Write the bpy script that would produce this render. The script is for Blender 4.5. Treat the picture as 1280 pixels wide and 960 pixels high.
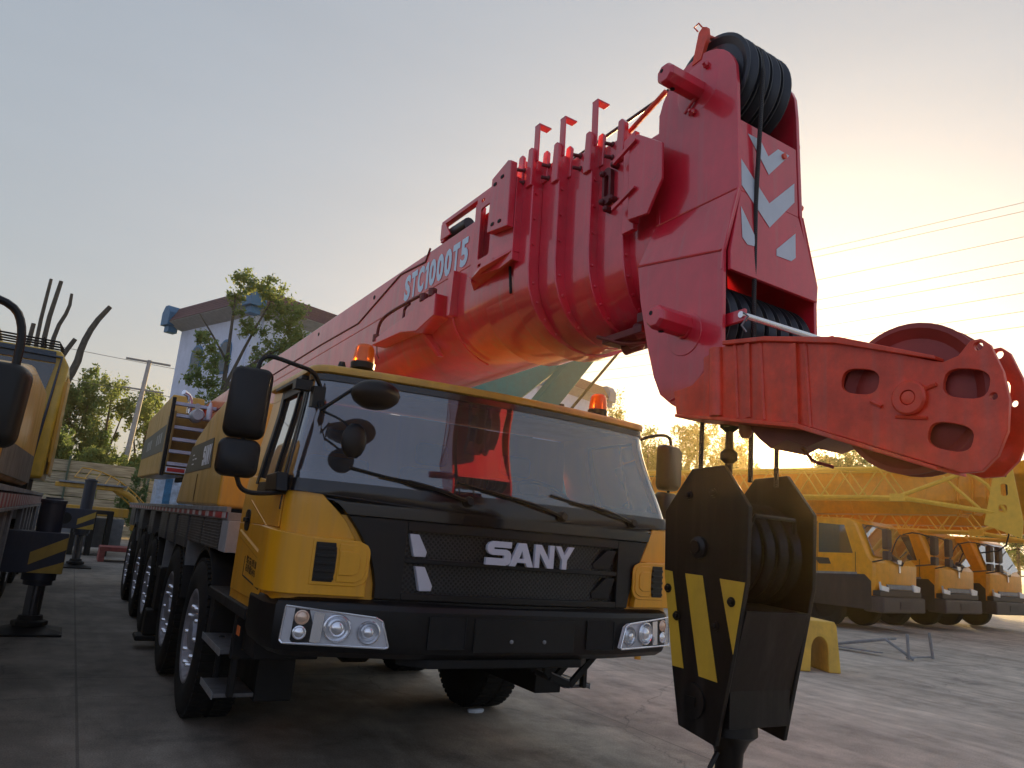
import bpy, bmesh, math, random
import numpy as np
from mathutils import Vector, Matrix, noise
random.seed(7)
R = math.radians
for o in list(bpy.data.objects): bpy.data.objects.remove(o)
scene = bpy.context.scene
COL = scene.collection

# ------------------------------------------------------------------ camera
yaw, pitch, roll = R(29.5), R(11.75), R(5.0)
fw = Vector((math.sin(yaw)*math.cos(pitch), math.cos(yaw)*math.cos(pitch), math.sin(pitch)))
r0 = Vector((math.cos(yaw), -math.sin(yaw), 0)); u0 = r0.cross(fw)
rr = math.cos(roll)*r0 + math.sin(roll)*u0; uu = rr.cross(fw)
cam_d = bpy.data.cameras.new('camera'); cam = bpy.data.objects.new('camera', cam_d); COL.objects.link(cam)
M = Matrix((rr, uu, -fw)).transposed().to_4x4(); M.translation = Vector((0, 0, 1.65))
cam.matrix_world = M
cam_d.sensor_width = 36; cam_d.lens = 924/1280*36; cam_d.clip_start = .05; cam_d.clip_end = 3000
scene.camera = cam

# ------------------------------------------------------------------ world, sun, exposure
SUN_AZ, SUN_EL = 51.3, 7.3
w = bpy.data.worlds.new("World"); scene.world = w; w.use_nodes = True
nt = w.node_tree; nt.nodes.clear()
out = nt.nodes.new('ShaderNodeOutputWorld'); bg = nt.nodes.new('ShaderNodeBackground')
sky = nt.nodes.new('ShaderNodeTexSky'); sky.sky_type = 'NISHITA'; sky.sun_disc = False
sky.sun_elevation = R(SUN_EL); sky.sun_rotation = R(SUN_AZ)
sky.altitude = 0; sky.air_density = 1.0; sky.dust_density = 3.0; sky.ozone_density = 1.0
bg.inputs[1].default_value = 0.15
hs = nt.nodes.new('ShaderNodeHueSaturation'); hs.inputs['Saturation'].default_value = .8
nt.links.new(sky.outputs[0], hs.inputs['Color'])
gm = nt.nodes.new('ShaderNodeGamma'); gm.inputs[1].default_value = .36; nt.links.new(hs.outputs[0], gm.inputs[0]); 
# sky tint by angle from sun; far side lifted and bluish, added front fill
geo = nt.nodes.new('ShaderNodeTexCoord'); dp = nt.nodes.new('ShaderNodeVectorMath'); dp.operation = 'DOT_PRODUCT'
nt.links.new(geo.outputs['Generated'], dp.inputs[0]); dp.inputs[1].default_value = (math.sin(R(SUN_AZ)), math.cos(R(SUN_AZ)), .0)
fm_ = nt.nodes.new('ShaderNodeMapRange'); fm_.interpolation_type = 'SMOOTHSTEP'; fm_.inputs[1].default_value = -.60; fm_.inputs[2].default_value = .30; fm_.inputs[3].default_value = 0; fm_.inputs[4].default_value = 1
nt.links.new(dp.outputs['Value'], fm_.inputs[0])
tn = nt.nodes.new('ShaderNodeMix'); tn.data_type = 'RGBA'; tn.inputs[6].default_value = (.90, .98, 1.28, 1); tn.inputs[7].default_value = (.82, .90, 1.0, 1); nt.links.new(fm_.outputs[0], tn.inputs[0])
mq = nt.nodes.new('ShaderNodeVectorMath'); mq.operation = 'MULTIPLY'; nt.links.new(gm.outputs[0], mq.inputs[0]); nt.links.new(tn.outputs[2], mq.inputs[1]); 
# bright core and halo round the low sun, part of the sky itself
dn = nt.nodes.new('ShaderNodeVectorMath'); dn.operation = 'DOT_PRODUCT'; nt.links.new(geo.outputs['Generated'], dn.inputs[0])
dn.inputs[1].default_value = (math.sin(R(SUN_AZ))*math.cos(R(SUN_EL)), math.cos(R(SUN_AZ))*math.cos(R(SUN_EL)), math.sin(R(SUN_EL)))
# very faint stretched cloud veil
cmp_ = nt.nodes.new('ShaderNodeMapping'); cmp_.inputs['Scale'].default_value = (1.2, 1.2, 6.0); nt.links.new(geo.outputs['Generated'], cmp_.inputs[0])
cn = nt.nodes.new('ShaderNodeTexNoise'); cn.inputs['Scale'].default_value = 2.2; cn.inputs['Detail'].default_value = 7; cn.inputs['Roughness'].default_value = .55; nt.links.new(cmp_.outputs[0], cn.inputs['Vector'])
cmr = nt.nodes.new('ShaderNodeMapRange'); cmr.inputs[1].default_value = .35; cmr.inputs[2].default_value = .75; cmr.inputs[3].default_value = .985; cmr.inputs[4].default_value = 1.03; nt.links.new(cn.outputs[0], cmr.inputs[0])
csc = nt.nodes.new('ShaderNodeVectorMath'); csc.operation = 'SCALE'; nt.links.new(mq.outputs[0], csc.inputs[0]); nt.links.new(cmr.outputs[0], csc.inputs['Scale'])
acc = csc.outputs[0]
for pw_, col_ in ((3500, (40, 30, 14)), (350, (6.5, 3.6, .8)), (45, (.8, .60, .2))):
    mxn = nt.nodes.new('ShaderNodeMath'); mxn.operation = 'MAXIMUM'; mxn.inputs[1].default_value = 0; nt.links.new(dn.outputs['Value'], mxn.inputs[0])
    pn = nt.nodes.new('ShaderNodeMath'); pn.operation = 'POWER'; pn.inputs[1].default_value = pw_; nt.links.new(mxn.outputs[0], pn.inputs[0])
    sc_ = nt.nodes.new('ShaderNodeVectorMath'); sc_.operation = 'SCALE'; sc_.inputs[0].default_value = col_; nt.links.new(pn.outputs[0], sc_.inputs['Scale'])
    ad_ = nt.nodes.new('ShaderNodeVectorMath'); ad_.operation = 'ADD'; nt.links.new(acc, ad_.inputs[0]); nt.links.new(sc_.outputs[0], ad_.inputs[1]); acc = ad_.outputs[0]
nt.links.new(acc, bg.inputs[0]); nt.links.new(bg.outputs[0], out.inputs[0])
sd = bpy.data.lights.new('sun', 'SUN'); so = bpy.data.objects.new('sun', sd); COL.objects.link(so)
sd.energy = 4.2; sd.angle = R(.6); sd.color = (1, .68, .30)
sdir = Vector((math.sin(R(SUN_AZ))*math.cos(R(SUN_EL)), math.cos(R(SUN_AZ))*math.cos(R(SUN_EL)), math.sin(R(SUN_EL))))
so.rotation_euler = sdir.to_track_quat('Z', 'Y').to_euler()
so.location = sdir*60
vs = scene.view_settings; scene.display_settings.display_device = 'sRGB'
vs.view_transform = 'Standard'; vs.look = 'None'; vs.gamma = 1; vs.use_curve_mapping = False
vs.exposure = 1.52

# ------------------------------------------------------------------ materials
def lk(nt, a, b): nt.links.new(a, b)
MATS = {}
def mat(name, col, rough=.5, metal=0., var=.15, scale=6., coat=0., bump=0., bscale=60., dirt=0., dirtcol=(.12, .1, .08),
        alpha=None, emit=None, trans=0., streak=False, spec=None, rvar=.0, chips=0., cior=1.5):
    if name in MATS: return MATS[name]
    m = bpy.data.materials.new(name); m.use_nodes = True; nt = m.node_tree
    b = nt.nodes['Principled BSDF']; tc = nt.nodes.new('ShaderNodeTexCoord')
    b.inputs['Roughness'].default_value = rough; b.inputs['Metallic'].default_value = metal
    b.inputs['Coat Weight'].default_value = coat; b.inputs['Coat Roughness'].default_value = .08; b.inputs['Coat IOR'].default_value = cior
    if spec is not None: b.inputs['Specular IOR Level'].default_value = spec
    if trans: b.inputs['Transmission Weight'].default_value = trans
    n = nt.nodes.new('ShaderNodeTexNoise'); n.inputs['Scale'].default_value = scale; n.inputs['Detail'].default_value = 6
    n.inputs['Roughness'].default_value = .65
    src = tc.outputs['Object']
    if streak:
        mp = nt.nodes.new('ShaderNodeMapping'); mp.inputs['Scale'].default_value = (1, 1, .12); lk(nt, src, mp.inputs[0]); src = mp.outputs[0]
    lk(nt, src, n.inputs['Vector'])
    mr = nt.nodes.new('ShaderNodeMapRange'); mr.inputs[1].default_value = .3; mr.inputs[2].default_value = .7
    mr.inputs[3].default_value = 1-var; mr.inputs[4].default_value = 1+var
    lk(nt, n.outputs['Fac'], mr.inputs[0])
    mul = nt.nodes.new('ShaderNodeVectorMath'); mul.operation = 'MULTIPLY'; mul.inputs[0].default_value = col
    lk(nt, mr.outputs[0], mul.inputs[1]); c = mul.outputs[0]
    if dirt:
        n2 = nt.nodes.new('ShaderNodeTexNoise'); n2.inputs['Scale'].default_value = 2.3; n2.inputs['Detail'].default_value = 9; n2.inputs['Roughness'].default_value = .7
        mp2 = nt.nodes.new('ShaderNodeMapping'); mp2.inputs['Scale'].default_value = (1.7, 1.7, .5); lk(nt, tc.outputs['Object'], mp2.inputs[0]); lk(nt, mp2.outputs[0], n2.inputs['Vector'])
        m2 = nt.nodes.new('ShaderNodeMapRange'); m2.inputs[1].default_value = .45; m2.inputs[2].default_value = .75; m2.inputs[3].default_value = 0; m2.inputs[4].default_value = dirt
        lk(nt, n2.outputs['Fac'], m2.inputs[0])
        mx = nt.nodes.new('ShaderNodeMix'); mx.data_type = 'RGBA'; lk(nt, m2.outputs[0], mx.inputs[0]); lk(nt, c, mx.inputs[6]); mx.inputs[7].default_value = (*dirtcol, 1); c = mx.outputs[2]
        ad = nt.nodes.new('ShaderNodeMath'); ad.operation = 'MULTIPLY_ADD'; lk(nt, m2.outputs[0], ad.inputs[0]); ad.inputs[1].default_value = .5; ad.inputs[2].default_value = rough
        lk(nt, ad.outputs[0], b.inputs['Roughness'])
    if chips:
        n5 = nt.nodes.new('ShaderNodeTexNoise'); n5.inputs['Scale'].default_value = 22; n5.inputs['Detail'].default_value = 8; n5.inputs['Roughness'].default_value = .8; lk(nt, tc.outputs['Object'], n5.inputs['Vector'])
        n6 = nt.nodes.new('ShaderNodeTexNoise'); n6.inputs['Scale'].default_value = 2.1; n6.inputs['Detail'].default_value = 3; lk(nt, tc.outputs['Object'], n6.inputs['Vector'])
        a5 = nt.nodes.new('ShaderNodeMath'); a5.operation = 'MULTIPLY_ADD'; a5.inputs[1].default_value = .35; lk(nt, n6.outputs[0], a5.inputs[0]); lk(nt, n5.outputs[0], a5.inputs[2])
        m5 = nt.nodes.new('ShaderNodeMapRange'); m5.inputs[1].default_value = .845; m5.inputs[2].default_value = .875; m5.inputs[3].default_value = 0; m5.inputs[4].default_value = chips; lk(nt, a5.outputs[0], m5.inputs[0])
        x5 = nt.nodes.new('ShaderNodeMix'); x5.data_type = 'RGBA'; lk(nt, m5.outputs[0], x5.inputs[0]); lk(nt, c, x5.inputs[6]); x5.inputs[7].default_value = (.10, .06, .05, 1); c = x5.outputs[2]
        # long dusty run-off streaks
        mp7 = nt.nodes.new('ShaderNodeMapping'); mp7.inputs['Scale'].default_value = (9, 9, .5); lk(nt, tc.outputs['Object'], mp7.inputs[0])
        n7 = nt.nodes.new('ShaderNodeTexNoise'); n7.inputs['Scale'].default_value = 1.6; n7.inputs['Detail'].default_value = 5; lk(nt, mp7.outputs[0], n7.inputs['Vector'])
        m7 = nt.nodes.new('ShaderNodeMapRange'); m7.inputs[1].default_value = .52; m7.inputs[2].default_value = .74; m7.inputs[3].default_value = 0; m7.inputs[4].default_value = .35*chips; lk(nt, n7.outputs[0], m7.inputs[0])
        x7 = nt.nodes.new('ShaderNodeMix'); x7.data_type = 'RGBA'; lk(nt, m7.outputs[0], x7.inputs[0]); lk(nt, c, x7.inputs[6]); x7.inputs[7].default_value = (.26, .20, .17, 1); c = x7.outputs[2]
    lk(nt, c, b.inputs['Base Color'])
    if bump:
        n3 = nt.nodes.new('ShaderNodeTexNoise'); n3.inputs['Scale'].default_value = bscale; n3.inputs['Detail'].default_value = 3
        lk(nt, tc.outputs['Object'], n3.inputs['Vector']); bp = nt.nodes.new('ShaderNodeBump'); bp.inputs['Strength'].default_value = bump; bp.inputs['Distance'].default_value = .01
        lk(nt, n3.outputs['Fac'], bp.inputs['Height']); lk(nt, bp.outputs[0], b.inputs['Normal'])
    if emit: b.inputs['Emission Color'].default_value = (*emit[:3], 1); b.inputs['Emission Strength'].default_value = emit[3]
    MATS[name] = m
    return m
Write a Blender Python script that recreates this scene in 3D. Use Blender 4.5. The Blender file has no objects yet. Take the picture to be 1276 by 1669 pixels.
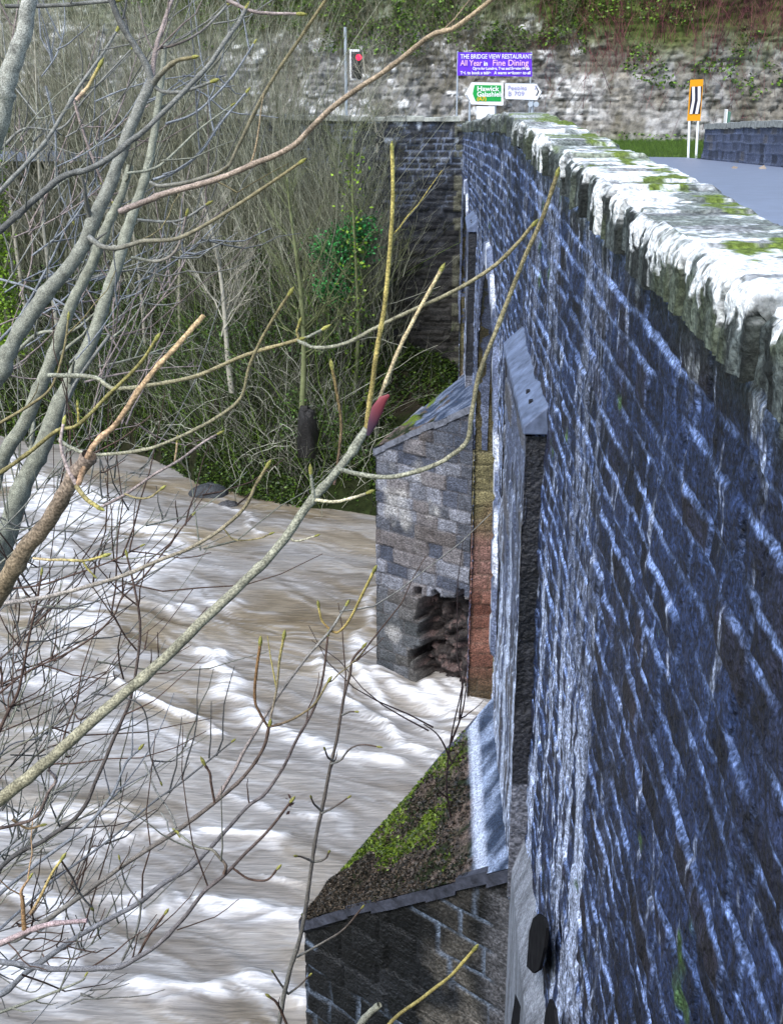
----
GIVEN REQUEST: Select every line in the material above where the string "scene" occurs, and copy it.

OUTPUT OF THE EXERCISE:
scene = bpy.context.scene
COL = scene.collection
scene.camera = cam
w = bpy.data.worlds.new("World"); scene.world = w; w.use_nodes = True
vs = scene.view_settings; scene.display_settings.display_device = 'sRGB'
Write a Blender Python script that recreates this scene in 3D. Use Blender 4.5. The Blender file has no objects yet. Take the picture to be 1276 by 1669 pixels.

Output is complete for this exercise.